◆ Exercise prompt ◆
Write out the material exactly, leaving every picture behind.
[begin Supplied material]
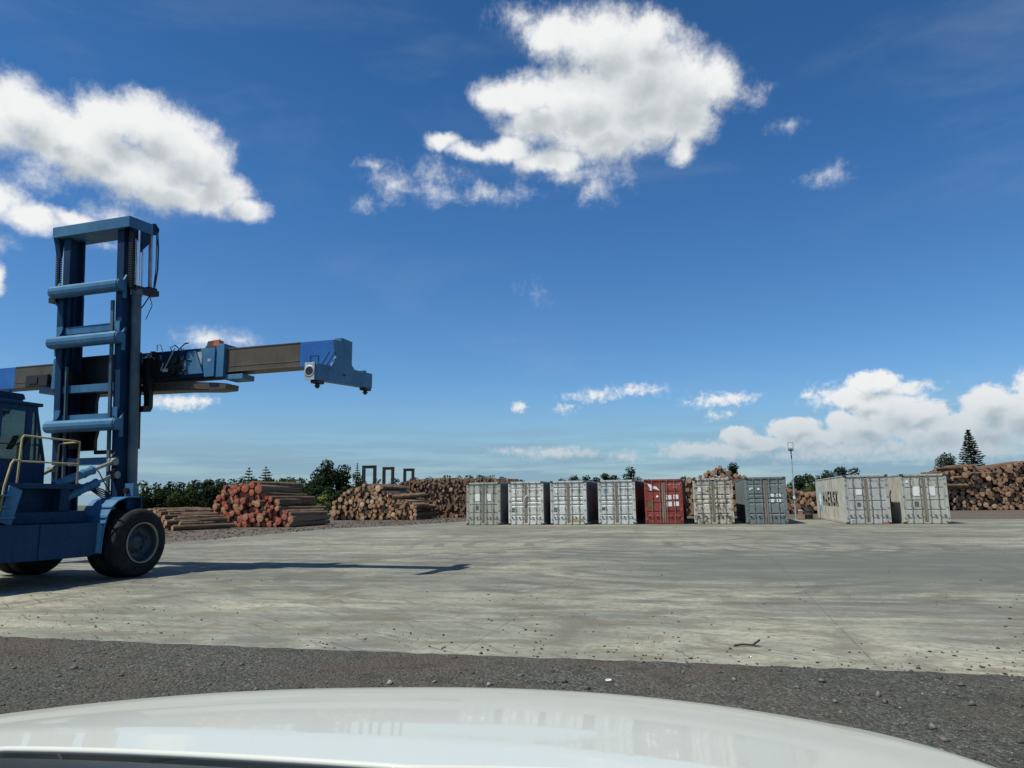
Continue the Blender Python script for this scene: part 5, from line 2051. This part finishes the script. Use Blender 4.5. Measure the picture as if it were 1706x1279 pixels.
def tree(label, x, y, h, w, mat, seed, leafs=1300, lsize=.20, base=.12, shape='round', group=None, name='tree', lumps=16, d=None):
    """tapered trunk with limbs; the crown is many leaf clumps spread through its volume"""
    r = np.random.default_rng(seed)
    root = empty(name, (x, y, 0), r.uniform(0, 6.28))
    tag(root, label, 'bush' if name == 'bush' else 'tree', group)
    d = d or w
    cz0 = h * base
    lc = []
    for k in range(lumps):
        for _ in range(40):
            q = r.uniform(-1, 1, 3)
            if np.linalg.norm(q) < 1: break
        zz = (q[2] * .5 + .5)
        if shape == 'round': ww = math.sin(math.pi * min(max(zz * .86 + .10, 0), 1)) ** .6
        elif shape == 'tall': ww = (1 - .55 * zz) * (.55 + .45 * min(1, zz * 4))
        elif shape == 'cone': ww = (1.02 - zz)
        else: ww = (1 - zz ** 3) ** .5
        cr = (h * .15 if shape != 'cone' else h * .10) * r.uniform(.55, 1.15) * min(1, w / (h * .5))
        lc.append((q[0] * w / 2 * ww * .82, q[1] * d / 2 * ww * .82, cz0 + cr * .6 + zz * (h - cz0 - cr * 1.4), cr))
    lc.append((r.uniform(-.1, .1) * w, 0, h - h * .10, h * .10))
    lc = np.array(lc)
    wt_ = lc[:, 3] ** 2
    idx = r.choice(len(lc), leafs, p=wt_ / wt_.sum())
    u = r.normal(size=(leafs, 3))
    u /= np.linalg.norm(u, axis=1, keepdims=True)
    rr = r.uniform(.45, 1.12, (leafs, 1)) ** .7
    c = lc[idx, :3] + u * lc[idx, 3:4] * rr * np.array([1.25, 1.25, .85])
    c[:, 2] = np.maximum(c[:, 2], .12)
    nr = u + r.normal(size=u.shape) * .6 + np.array([0, 0, .35])
    quads_mesh('crown', c, nr, lsize * r.uniform(.55, 1.35, leafs), mat, root, seed)
    b = MB()
    tr_ = max(.05, h * .022)
    b.tube([(0, 0, -.05), (w * .02, 0, h * .25), (-w * .02, w * .01, h * .5), (0, 0, h * .8)], tr_, 7)
    for k in range(7):
        i = int(r.integers(len(lc)))
        z0_ = h * r.uniform(.15, .5)
        e = lc[i, :3]
        b.tube([(0, 0, z0_), (e[0] * .5, e[1] * .5, (z0_ + e[2]) / 2 + .05 * h), tuple(e)], tr_ * .45, 5)
    b.build('trunk', M['trunk'], root)
    return root


def norfolk(label, x, y, h, w, seed, whorls=26, group=None, base=.10):
    r = np.random.default_rng(seed)
    root = empty('norfolk_pine', (x, y, 0), r.uniform(0, 6))
    tag(root, label, 'tree', group)
    b = MB()
    b.tube([(0, 0, -.05), (0, 0, h * .5), (0, 0, h)], h * .006, 7)
    b.cyl((0, 0, 0), (0, 0, h * .95), h * .016, h * .004, n=8)
    ctr, nr, sz = [], [], []
    for k in range(whorls):
        t = k / (whorls - 1)
        z = h * (base + (1 - base) * (t ** .92)) - .01 * h
        rr = w / 2 * (1 - t) ** .85 * r.uniform(.88, 1.08) + w * .025
        nb = 7 if t < .8 else 5
        a0 = r.uniform(0, 6.28)
        for j in range(nb):
            a = a0 + 2 * math.pi * j / nb + r.uniform(-.15, .15)
            R_ = rr * r.uniform(.80, 1.08)
            up_ = .10 * R_
            tip = (R_ * math.cos(a), R_ * math.sin(a), z + up_)
            b.tube([(0, 0, z), (R_ * .55 * math.cos(a), R_ * .55 * math.sin(a), z - .03 * R_), tip], h * .0028, 4)
            m_ = max(4, int(18 * R_ / (w / 2) + 3))
            for q in range(m_):
                s = .18 + .85 * q / m_
                sp2 = (1 - s) * .16 * R_ + .06 * w / 6
                for e in (-1, 1):
                    ctr.append((R_ * s * math.cos(a) - e * sp2 * math.sin(a), R_ * s * math.sin(a) + e * sp2 * math.cos(a), z + up_ * s * s - .03 * R_ * math.sin(s * 3.1) + r.normal() * .006 * h))
                    nr.append((r.normal() * .3, r.normal() * .3, 1))
                    sz.append(w * .030 * r.uniform(.7, 1.3))
    quads_mesh('crown', np.array(ctr), np.array(nr), np.array(sz), M['leaf_pine'], root, seed, 1.2)
    b.build('trunk', M['trunk'], root)
    return root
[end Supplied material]
◆ Output of the task ◆
Continue the Blender Python script for this scene: part 5, from line 2051. This part finishes the script. Use Blender 4.5. Measure the picture as if it were 1706x1279 pixels.
def tree(label, x, y, h, w, mat, seed, leafs=1300, lsize=.20, base=.12, shape='round', group=None, name='tree', lumps=16, d=None):
    """tapered trunk with limbs; the crown is many leaf clumps spread through its volume"""
    r = np.random.default_rng(seed)
    root = empty(name, (x, y, 0), r.uniform(0, 6.28))
    tag(root, label, 'bush' if name == 'bush' else 'tree', group)
    d = d or w
    cz0 = h * base
    lc = []
    for k in range(lumps):
        for _ in range(40):
            q = r.uniform(-1, 1, 3)
            if np.linalg.norm(q) < 1: break
        zz = (q[2] * .5 + .5)
        if shape == 'round': ww = math.sin(math.pi * min(max(zz * .86 + .10, 0), 1)) ** .6
        elif shape == 'tall': ww = (1 - .55 * zz) * (.55 + .45 * min(1, zz * 4))
        elif shape == 'cone': ww = (1.02 - zz)
        else: ww = (1 - zz ** 3) ** .5
        cr = (h * .15 if shape != 'cone' else h * .10) * r.uniform(.55, 1.15) * min(1, w / (h * .5))
        lc.append((q[0] * w / 2 * ww * .82, q[1] * d / 2 * ww * .82, cz0 + cr * .6 + zz * (h - cz0 - cr * 1.4), cr))
    lc.append((r.uniform(-.1, .1) * w, 0, h - h * .10, h * .10))
    lc = np.array(lc)
    wt_ = lc[:, 3] ** 2
    idx = r.choice(len(lc), leafs, p=wt_ / wt_.sum())
    u = r.normal(size=(leafs, 3))
    u /= np.linalg.norm(u, axis=1, keepdims=True)
    rr = r.uniform(.45, 1.12, (leafs, 1)) ** .7
    c = lc[idx, :3] + u * lc[idx, 3:4] * rr * np.array([1.25, 1.25, .85])
    c[:, 2] = np.maximum(c[:, 2], .12)
    nr = u + r.normal(size=u.shape) * .6 + np.array([0, 0, .35])
    quads_mesh('crown', c, nr, lsize * r.uniform(.55, 1.35, leafs), mat, root, seed)
    b = MB()
    tr_ = max(.05, h * .022)
    b.tube([(0, 0, -.05), (w * .02, 0, h * .25), (-w * .02, w * .01, h * .5), (0, 0, h * .8)], tr_, 7)
    for k in range(7):
        i = int(r.integers(len(lc)))
        z0_ = h * r.uniform(.15, .5)
        e = lc[i, :3]
        b.tube([(0, 0, z0_), (e[0] * .5, e[1] * .5, (z0_ + e[2]) / 2 + .05 * h), tuple(e)], tr_ * .45, 5)
    b.build('trunk', M['trunk'], root)
    return root


def norfolk(label, x, y, h, w, seed, whorls=26, group=None, base=.10):
    r = np.random.default_rng(seed)
    root = empty('norfolk_pine', (x, y, 0), r.uniform(0, 6))
    tag(root, label, 'tree', group)
    b = MB()
    b.tube([(0, 0, -.05), (0, 0, h * .5), (0, 0, h)], h * .006, 7)
    b.cyl((0, 0, 0), (0, 0, h * .95), h * .016, h * .004, n=8)
    ctr, nr, sz = [], [], []
    for k in range(whorls):
        t = k / (whorls - 1)
        z = h * (base + (1 - base) * (t ** .92)) - .01 * h
        rr = w / 2 * (1 - t) ** .85 * r.uniform(.88, 1.08) + w * .025
        nb = 7 if t < .8 else 5
        a0 = r.uniform(0, 6.28)
        for j in range(nb):
            a = a0 + 2 * math.pi * j / nb + r.uniform(-.15, .15)
            R_ = rr * r.uniform(.80, 1.08)
            up_ = .10 * R_
            tip = (R_ * math.cos(a), R_ * math.sin(a), z + up_)
            b.tube([(0, 0, z), (R_ * .55 * math.cos(a), R_ * .55 * math.sin(a), z - .03 * R_), tip], h * .0028, 4)
            m_ = max(4, int(18 * R_ / (w / 2) + 3))
            for q in range(m_):
                s = .18 + .85 * q / m_
                sp2 = (1 - s) * .16 * R_ + .06 * w / 6
                for e in (-1, 1):
                    ctr.append((R_ * s * math.cos(a) - e * sp2 * math.sin(a), R_ * s * math.sin(a) + e * sp2 * math.cos(a), z + up_ * s * s - .03 * R_ * math.sin(s * 3.1) + r.normal() * .006 * h))
                    nr.append((r.normal() * .3, r.normal() * .3, 1))
                    sz.append(w * .030 * r.uniform(.7, 1.3))
    quads_mesh('crown', np.array(ctr), np.array(nr), np.array(sz), M['leaf_pine'], root, seed, 1.2)
    b.build('trunk', M['trunk'], root)
    return root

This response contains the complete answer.